David Kramer, ancien responsable américain au secrétariat d’état pour les affaires étrangères pendant le mandat de Gorges Bush, se refuse à voir « une décision russe stratégique de renoncer à Téhéran, en faveur de Washington », citant à l’appui le fait que Moscou poursuit sa collaboration avec Téhéran dans la centrale nucléaire de Bouchehr.

Dans un article pour le « Washington Post », il constate également que la direction américaine s’est abstenue de critiquer le Kremlin pour son mauvais registre dans les droits de l’homme. Preuve que les contreparties américaines à la décision russe existent.

Il y a eu également et surtout le renoncement de l’administration d’Obama à l’atlantisation de la Géorgie et de l’Ukraine, (anciennes républiques soviétiques perçues comme zone d’influence de la fédération russe) et l’abandon du déploiement des systèmes anti missiles en Pologne et en République tchèque (soupçonnés de vouloir espionner la Russie).

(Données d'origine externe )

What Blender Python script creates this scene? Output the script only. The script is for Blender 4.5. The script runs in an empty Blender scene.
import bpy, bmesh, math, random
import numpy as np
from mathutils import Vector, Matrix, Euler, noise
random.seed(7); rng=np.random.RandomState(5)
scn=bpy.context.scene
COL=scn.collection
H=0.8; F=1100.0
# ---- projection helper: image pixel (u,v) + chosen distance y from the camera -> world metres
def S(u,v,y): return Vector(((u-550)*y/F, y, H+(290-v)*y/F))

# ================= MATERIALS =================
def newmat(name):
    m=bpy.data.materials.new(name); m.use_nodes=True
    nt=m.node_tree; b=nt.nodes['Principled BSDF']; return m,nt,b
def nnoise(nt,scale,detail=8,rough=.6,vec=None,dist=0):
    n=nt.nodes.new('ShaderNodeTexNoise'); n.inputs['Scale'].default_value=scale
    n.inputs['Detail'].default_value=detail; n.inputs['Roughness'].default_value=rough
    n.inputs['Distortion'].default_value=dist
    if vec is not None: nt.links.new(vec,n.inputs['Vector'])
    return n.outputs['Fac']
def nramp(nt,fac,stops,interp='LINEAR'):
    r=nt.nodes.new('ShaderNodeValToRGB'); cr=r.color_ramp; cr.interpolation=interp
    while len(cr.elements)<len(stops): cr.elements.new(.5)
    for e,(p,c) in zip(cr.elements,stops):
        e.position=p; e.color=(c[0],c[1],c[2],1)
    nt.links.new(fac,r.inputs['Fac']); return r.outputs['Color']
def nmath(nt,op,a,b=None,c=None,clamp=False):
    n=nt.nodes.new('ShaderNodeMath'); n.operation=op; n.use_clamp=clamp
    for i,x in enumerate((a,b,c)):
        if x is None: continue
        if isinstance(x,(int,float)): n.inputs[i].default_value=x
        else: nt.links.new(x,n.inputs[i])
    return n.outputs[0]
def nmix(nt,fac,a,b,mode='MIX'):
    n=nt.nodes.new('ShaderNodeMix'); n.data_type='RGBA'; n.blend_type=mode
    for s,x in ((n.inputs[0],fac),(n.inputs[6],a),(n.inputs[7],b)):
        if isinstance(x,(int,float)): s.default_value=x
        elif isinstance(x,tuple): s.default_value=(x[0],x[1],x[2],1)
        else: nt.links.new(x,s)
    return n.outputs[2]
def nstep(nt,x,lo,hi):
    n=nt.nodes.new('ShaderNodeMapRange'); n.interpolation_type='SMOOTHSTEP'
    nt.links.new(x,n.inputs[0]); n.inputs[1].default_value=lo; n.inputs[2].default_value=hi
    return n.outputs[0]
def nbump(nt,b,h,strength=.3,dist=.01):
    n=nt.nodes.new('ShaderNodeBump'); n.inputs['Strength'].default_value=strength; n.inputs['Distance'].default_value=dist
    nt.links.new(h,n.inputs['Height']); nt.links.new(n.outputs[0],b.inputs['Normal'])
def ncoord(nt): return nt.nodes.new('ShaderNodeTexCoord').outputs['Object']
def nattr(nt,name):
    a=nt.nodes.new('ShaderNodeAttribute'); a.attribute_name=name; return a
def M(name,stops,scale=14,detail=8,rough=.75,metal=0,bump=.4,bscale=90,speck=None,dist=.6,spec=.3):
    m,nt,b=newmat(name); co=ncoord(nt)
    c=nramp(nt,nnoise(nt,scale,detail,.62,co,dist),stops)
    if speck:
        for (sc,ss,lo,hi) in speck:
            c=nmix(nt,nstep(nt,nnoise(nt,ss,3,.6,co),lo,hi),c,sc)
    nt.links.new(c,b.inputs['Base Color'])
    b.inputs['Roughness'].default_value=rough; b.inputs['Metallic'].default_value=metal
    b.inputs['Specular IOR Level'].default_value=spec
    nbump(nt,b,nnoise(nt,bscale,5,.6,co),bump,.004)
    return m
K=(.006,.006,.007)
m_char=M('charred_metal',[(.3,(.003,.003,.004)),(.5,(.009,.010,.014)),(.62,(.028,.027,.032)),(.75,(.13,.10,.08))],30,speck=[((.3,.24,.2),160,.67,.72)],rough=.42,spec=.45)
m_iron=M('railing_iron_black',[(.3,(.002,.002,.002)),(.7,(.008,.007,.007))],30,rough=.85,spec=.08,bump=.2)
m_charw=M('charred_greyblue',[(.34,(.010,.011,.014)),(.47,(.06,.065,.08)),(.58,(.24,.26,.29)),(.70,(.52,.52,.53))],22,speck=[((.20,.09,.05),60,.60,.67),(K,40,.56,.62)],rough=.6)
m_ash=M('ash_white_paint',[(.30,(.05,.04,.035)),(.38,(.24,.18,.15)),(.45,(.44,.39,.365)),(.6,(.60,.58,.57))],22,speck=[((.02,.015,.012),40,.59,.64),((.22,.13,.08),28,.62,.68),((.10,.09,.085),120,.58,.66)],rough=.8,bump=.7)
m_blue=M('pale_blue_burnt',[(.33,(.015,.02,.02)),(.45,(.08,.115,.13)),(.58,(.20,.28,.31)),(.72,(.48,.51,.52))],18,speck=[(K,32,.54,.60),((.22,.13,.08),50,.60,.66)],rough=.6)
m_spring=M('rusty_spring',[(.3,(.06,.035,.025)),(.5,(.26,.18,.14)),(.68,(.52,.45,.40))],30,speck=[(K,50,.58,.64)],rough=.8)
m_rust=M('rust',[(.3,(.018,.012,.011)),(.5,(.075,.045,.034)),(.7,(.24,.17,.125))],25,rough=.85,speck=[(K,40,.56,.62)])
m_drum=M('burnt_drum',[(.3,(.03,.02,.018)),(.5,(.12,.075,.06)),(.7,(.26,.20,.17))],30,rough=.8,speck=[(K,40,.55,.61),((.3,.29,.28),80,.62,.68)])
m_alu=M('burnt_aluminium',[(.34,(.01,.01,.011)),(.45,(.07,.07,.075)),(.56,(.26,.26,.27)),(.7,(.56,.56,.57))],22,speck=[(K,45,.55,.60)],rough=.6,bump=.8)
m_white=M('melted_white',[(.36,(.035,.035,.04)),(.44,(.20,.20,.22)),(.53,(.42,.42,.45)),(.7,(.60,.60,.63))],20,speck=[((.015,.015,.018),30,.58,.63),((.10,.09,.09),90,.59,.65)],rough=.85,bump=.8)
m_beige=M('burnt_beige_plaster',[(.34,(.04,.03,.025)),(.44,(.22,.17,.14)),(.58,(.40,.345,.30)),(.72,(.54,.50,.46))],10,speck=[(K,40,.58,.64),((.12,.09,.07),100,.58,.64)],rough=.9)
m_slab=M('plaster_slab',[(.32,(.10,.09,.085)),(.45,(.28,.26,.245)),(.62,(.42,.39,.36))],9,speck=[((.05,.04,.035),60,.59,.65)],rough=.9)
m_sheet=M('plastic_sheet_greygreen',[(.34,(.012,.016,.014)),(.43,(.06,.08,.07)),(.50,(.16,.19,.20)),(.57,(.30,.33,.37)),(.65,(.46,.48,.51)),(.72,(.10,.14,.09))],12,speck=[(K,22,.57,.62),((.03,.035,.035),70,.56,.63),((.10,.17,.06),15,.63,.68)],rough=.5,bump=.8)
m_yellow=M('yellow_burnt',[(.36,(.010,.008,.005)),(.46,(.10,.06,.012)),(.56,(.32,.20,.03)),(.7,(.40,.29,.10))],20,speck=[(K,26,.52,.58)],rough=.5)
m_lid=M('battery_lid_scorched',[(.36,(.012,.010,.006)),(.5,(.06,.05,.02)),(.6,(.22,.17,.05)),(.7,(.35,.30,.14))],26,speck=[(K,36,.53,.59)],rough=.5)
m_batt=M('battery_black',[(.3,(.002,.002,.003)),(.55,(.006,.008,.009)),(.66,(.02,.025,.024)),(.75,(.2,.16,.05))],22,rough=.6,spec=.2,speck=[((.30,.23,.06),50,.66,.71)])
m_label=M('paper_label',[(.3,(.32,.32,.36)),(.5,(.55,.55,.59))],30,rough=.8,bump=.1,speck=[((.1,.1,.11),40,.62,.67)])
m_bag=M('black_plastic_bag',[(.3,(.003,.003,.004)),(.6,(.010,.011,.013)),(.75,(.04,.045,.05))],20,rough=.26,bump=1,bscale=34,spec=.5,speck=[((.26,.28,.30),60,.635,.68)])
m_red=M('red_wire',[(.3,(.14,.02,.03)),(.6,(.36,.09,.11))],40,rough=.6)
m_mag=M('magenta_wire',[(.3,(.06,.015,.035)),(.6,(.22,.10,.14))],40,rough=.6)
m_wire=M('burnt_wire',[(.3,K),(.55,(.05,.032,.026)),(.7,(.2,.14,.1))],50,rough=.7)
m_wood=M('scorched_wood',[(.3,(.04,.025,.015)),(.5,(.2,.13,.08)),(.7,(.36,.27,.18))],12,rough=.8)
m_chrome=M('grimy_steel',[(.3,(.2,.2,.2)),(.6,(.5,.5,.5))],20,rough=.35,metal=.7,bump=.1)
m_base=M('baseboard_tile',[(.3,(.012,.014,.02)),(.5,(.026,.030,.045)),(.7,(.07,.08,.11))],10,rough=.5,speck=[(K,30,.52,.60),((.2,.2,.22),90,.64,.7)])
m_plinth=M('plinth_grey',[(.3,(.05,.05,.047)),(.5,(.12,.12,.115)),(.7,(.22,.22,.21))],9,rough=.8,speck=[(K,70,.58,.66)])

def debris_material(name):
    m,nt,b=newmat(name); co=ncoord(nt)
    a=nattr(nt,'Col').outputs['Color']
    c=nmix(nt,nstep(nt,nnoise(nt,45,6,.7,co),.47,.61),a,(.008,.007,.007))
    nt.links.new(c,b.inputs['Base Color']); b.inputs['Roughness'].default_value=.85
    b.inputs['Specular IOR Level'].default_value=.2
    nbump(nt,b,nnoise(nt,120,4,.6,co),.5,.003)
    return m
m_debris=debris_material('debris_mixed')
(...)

Mais les Russes semblent toutefois beaucoup plus ambitieux : un réel partenariat après avoir étoffé « une profondeur au dialogue russo-américain » selon les termes d’un analyste de la Ria Novosti, Pavel Andrev : Ils aspirent surtout à une étroite collaboration économique, pour moderniser le pays ; les échanges commerciaux entre les deux pays étant à la médiocre barre des 18 milliards de dollars.

Comme cette démarche devrait d’abord être précédée par l’adhésion de la Russie à l’Organisation mondiale du commerce (OMC) et à l’Organisation de la coopération de développement économique (OCDE), est requise une aide américaine pendant longtemps interdite.

Un responsable américain ayant gardé l’anonymat, et cité par le « Foreign policy », s’attend à ce que les prochaines discussions américano-russes s’y penchent particulièrement.

D’autres contreparties sont quant à elles liées à la collaboration nucléaire : la Russie exigeant que soit ratifié par le Congrès américain l’accord sur la coopération nucléaire pacifique.

En renonçant à la vente des S300 à l’Iran, les Russes semblent vouloir inaugurer une nouvelle orientation de leur politique étrangère, basée sur une ouverture sur les États-Unis et l’Europe qui puisse moderniser le pays.

Jusqu’à s’assurer que les Américains et les Européens sont sur la même longueur d’onde, des hauts et des bas sont à prévoir. Et Moscou de garder en main des cartes de pressions, dont celle de l’Iran, du Moyen Orient et beaucoup d’autres.